KURUL: NEFES ALAMADIĞIMIZ BİR SÜREÇTEYİZ
Eğitim-Sen Genel Başkanı Nejla Kurul da, ortak bir masa etrafında bir araya gelmenin önemine dikkat çekti. Kurul, kamu emekçilerinin yaşadığı sorunlara işaret ederek, "Yoksulluk sınırının altında maaş, soruşturma tehdidi altında güvencesiz yaşıyoruz. 'Nefes alamıyoruz' dediğimiz bir süreçtir. Emek, demokrasi, barış mücadelesini sürdürürken, polis baskısını hissetmek, kurumlardan randevu alamamak, ortak bir masa etrafında rahatça özgürce oturamamanın sancılarını bugün yaşıyoruz" dedi.

Aşırı merkeziyetçi bir yapı olduğunu söyleyen Kurul, şöyle devam etti: "Kapitalist piramit, bir de sarayı ekleyerek, piramidi iyice keskinleştirdi.
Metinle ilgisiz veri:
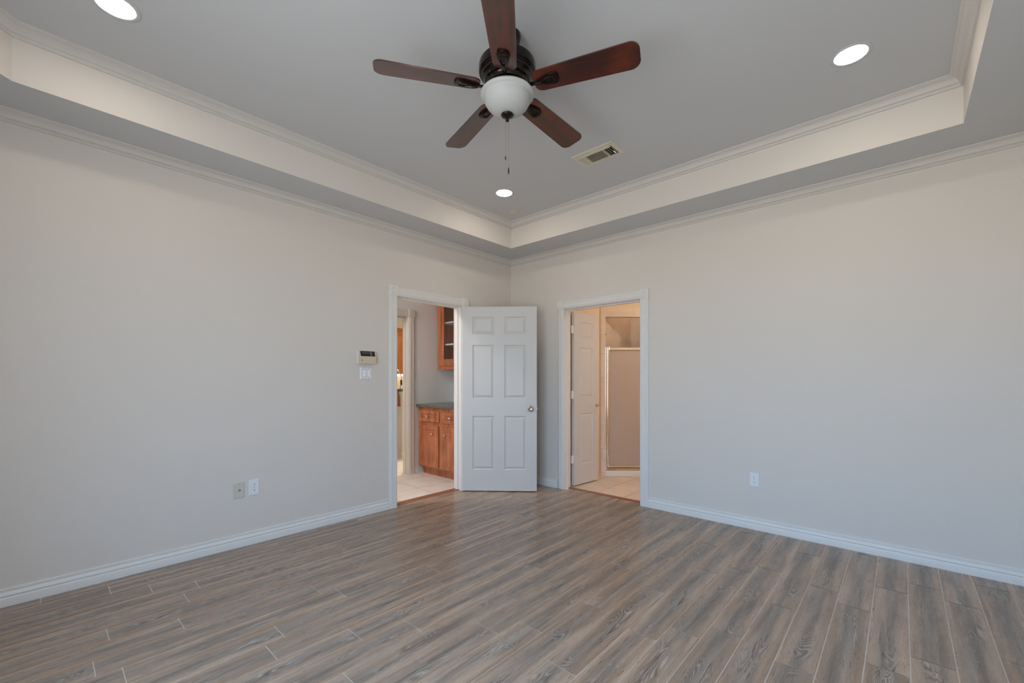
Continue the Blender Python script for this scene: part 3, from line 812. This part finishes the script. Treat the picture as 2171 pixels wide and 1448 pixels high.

Alandan, sokaklardan kopuk karar alma mekanizmaları işletiliyor. O yüzden bugün derinleşmiş bir yoksullukla karşı karşıyayız. Yasaklar her yerde. Bütün bunlara karşı mücadeleyi büyütmeye ihtiyaç var. Emek mücadelesi olmazsa olmazdır. Kimsenin ölmediği, sivil ölümlere mahkum edilmediği, kimsenin baskı altında yaşamaya maruz kalmadığı bir Türkiye'yi inşa etmek önemli görevlerdendir. Cumhuriyetin ikinci yüzyılında demokrasinin her yurttaş tarafından yaşadığı, emek haklarının genişletildiği ve kimsenin ölmediği Türkiye'yi, barışı inşa etmek çok önemlidir. HDP ile birlikte bu masanın etrafında emek, demokrasi ve barış mücadelesini tartışıyor, konuşuyor olmaktan mutluyuz."